Cashless Economies on the Rise

An ancient form of exchange is making a comeback in the United States during this economic downturn. People and small businesses are bartering services and stuff: piano lessons, plumbing, accounting, furniture, even fresh vegetables!

Valerie Gates, for example, will work for food. Standing in her kitchen, the marketing expert - who doesn't do much cooking - reaps the harvest of a barter system she devised five months ago. Boston-area farmer Jake Ferreira has brought her a cooler packed with fresh, prepared meals, along with baby arugula, pesto, asparagus with spring garlic, and homemade cheese.

Gates fashioned a logo for Ferreira's fledgling company, Beetlebung Farm LLC. He and his business partner help people and schools plan and manage vegetable gardens. They also run a food catering company using local ingredients.

Gates usually charges a significant hourly rate for her marketing know-how, much more than some small businesses can afford. As an alternative, she started the Will Work for Food Project.

"I wanted to find a way to offer my services to farms, and I realized that farms usually don't have money set aside for a marketing budget, but they do have produce!" she explains.

She now gives marketing advice to 15 New England farms in exchange for homegrown goods for her family.

Swapping services

It was a good move for Ferreira and his business partner, too.

"We were looking for tools that could better establish our brand, and, in turn, she wanted to learn more about food and locally grown produce and the ability to cook."

While bartering is new to Gates, Jake Ferreira is familiar with this age-old concept.

"In a down economy," he observes, "it makes sense to return to certain traditions that can work out well, where people can trade for like items. For us in the agriculture field, it's very easy for us to barter. It's not quite an apple for an apple, but maybe it's chives for onions," he says with a laugh.

No insurance? No problem

For others, like Scott Cahaly, a trade could be a painting for, say, dental work.

The 24-year-old artist doesn't have dental insurance. Sales have been slow, and his studio is packed with canvases and stone sculptures. So Cahaly joined Barter Connections, a company that acts as a bartering middleman.

"I need to get a crown for a back tooth, so I dropped off a painting, and I have to set up an appointment with the dentist. I should probably do it before my tooth falls out!"

Why buy when you can barter?

For some people, bartering is a very comfortable way of life. Twenty-seven-year old photographer Kelly MacDonald says everything in her apartment is bartered for, even her plants. Her currency is wedding and family portrait packages.

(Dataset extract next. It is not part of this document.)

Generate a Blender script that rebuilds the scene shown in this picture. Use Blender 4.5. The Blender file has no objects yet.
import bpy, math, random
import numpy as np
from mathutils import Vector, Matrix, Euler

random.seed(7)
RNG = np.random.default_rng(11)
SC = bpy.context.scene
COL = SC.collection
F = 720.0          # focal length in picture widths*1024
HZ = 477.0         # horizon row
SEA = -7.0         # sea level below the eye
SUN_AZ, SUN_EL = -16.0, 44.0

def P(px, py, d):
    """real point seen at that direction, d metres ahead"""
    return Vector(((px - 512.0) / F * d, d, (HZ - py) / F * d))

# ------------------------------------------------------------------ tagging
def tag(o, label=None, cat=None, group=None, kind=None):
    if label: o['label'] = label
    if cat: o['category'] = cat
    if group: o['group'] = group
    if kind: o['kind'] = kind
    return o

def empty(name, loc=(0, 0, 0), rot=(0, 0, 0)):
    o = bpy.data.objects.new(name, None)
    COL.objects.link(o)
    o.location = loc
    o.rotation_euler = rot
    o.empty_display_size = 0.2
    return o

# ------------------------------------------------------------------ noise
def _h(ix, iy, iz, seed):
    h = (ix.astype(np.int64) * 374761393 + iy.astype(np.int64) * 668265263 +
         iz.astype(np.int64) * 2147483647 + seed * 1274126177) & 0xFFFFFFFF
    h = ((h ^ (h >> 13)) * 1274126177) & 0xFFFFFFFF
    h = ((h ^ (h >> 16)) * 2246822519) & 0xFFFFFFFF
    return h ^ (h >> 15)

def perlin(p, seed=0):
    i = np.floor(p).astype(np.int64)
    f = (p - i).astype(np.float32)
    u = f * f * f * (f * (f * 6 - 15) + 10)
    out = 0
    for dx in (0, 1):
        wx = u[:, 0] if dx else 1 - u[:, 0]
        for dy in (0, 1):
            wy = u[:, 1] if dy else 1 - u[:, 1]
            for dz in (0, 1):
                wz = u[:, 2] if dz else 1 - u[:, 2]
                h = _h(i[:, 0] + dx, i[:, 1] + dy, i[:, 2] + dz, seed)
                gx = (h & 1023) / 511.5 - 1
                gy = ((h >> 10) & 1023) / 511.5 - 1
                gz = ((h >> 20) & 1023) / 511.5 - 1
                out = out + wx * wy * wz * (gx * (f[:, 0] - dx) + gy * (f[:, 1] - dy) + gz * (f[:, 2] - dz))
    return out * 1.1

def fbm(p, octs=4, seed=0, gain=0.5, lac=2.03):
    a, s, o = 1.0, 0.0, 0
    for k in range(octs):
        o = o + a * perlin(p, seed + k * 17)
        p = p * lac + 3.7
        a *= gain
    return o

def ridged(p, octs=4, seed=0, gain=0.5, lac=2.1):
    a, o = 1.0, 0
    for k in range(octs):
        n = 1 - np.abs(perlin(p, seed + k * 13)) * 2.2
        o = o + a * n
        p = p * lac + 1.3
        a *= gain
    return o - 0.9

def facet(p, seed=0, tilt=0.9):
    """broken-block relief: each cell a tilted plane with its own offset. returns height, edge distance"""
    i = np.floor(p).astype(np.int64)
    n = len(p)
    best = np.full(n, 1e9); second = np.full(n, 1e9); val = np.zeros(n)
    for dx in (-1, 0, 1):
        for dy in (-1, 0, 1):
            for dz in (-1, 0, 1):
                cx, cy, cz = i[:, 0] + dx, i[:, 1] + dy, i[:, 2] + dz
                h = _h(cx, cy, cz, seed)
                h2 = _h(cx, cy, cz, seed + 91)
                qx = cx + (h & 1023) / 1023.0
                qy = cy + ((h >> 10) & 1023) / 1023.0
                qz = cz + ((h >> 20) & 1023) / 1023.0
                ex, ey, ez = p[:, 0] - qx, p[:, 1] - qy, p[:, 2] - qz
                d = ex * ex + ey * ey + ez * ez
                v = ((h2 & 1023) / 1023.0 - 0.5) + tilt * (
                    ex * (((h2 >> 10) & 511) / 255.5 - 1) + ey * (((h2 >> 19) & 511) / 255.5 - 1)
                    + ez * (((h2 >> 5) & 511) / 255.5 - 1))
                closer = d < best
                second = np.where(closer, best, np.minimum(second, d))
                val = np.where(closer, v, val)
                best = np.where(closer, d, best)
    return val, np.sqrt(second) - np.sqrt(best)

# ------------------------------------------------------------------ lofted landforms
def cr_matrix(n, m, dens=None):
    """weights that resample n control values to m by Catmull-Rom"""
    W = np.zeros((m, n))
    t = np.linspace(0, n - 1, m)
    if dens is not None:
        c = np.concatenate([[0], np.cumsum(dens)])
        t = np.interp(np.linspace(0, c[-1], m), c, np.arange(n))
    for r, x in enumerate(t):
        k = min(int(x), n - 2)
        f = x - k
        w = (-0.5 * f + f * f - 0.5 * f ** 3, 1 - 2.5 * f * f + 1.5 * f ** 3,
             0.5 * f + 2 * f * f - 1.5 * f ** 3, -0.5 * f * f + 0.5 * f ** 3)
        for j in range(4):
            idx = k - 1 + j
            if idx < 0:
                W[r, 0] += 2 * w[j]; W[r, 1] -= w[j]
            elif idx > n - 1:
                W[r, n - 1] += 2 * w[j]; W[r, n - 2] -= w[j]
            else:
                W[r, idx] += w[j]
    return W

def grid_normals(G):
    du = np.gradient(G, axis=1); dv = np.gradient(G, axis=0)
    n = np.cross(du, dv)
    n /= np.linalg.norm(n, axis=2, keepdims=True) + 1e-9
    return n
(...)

MacDonald began bartering three years ago. She has plenty of paid jobs, but says swapping - not shopping - makes sense.

"It's a lot more responsible for me, especially now in this economy, because I'm saving my money. Everything that comes in just gets put in the bank."

MacDonald arranges her trades online, using the advertising site Craigslist, and she's not alone. Over the past 12 months, traffic in the site's bartering category jumped 100 percent nationwide, 50 percent in Boston.

Trade thrives in tough times

Jim Hoopes, professor of business ethics at Babson College, says bartering flourishes when cash is hard to get. He points to the Great Depression as an example. In 1933, President Roosevelt shut down the country's banks for a full week. Money was scarce. As a result, a barter economy sprang up. Rural department stores accepted sheep for dresses, for example. But it was a temporary fix.

Hoopes explains that bartering is inefficient in an economy that's built on speed.

"It's a quaint, charming practice and it's fun to see and it reflects individual initiative, [but] as social policy, it's not something we want to encourage."

Because, he says, it's not a sign of a healthy economy. Cold, hard cash is, because it's a common medium of exchange. You can spend it anywhere, on anything.

But you can only take in so many sheep. Or big bags of salad greens.